+++ Given data +++
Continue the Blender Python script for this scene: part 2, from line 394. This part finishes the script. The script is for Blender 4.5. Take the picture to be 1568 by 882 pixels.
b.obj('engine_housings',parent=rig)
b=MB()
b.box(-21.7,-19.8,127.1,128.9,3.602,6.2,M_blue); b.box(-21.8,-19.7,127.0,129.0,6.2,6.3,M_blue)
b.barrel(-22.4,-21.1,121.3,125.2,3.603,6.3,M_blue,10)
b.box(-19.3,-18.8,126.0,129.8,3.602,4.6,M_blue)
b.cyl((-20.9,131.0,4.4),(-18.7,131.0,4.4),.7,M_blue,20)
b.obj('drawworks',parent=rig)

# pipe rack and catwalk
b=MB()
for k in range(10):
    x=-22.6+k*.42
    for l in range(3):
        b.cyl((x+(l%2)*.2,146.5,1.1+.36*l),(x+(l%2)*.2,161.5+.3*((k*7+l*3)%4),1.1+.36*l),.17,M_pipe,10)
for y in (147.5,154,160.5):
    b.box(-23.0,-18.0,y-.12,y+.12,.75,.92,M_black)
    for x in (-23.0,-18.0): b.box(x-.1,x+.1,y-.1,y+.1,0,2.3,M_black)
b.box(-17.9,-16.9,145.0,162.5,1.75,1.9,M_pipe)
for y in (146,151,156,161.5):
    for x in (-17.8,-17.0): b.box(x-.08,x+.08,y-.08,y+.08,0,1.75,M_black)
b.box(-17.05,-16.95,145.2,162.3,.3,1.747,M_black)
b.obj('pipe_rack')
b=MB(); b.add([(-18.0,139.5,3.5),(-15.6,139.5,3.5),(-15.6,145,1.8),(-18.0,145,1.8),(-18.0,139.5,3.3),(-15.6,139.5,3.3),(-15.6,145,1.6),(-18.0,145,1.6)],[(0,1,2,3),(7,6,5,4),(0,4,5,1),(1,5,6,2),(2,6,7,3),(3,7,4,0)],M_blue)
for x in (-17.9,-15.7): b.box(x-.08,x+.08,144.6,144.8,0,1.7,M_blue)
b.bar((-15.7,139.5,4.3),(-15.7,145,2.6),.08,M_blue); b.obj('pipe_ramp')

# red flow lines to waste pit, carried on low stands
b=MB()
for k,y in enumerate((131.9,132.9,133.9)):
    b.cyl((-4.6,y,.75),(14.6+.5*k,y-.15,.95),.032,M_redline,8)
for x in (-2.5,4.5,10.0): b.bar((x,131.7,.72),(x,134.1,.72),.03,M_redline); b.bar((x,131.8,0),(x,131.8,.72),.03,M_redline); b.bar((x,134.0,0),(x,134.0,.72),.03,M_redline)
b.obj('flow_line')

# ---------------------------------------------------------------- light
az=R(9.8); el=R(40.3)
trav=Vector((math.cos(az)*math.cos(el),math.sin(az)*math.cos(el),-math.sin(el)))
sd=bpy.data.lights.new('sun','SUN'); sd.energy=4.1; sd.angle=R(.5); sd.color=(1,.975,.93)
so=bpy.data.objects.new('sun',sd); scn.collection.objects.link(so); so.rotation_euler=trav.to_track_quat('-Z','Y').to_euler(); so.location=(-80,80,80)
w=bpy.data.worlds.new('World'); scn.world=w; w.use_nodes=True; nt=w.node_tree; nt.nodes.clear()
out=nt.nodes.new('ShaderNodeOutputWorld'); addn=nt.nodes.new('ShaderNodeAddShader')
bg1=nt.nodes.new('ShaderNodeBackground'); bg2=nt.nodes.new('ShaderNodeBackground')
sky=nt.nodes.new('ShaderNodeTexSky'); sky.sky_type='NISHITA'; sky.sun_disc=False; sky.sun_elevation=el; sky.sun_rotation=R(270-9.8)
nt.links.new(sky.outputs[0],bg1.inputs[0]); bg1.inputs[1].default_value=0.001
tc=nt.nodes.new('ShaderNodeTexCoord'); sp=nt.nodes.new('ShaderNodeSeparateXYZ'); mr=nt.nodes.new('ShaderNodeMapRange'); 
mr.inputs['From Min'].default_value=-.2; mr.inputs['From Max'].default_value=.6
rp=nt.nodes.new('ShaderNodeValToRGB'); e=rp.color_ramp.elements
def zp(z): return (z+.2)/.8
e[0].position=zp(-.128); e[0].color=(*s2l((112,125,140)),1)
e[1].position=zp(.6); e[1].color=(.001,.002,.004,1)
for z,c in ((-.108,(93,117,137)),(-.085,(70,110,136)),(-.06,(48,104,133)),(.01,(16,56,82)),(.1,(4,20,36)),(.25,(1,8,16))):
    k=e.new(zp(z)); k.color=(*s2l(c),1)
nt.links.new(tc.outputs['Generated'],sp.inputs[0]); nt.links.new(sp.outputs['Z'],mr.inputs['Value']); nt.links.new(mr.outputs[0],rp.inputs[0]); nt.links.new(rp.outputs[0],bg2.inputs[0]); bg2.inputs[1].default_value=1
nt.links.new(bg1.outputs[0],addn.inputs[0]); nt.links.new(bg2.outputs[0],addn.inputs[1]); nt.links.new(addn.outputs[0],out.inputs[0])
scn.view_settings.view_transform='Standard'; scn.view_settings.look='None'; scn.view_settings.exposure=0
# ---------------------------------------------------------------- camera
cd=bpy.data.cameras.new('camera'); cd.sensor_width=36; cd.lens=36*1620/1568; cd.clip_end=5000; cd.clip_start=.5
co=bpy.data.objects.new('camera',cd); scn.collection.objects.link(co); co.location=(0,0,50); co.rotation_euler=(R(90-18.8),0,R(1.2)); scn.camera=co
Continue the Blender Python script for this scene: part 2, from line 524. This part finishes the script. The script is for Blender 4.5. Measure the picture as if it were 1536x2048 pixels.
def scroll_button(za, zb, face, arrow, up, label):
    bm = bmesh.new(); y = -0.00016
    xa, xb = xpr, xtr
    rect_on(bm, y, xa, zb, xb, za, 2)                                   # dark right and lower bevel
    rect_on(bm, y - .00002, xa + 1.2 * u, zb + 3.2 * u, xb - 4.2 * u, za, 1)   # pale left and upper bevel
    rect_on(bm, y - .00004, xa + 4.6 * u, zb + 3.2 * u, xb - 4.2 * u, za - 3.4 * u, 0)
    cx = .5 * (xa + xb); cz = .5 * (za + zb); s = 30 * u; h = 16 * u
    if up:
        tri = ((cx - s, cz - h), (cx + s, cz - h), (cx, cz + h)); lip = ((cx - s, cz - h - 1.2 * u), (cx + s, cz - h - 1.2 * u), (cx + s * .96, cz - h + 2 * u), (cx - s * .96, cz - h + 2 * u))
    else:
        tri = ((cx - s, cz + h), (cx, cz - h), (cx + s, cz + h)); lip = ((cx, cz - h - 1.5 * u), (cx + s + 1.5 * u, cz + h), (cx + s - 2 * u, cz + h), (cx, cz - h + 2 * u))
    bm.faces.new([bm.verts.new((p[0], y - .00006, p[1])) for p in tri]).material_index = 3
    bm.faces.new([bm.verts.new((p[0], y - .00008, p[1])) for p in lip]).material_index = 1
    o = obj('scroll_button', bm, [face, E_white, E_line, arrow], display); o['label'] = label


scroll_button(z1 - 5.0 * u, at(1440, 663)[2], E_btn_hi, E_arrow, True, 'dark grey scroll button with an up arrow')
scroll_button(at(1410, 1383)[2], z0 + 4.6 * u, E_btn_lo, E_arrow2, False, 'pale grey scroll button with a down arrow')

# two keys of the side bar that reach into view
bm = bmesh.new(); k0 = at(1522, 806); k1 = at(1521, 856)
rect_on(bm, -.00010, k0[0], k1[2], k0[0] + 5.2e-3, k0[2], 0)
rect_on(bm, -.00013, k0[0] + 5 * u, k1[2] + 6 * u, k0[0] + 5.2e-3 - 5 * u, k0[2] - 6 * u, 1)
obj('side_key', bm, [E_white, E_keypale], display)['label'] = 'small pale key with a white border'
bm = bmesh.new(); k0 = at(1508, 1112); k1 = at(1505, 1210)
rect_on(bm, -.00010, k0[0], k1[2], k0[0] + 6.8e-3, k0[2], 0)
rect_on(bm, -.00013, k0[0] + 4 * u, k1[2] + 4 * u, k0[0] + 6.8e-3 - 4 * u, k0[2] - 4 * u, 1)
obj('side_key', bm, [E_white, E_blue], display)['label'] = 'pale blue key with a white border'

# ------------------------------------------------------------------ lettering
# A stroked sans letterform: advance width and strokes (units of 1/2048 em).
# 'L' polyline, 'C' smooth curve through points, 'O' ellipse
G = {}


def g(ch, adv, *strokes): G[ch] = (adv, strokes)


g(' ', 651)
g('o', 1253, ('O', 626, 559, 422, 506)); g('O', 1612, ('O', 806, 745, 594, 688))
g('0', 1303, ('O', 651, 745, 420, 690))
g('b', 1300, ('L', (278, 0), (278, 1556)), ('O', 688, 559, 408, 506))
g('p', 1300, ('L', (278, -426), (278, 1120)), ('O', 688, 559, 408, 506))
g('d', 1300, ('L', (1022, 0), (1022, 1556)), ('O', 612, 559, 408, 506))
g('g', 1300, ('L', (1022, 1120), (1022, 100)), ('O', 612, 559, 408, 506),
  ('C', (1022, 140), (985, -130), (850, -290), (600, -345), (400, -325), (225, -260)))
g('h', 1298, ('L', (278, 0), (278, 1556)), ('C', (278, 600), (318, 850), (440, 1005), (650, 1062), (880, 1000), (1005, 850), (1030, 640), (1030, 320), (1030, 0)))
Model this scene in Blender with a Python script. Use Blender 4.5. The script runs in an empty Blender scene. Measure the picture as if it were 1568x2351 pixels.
+++
**Problem to solve**
Write out word for word only the lines from the start of the entries down to the line with "b.obj('drawworks',parent=rig)", please, including both ends.

**Full response**
Continue the Blender Python script for this scene: part 2, from line 394. This part finishes the script. The script is for Blender 4.5. Take the picture to be 1568 by 882 pixels.
b.obj('engine_housings',parent=rig)
b=MB()
b.box(-21.7,-19.8,127.1,128.9,3.602,6.2,M_blue); b.box(-21.8,-19.7,127.0,129.0,6.2,6.3,M_blue)
b.barrel(-22.4,-21.1,121.3,125.2,3.603,6.3,M_blue,10)
b.box(-19.3,-18.8,126.0,129.8,3.602,4.6,M_blue)
b.cyl((-20.9,131.0,4.4),(-18.7,131.0,4.4),.7,M_blue,20)
b.obj('drawworks',parent=rig)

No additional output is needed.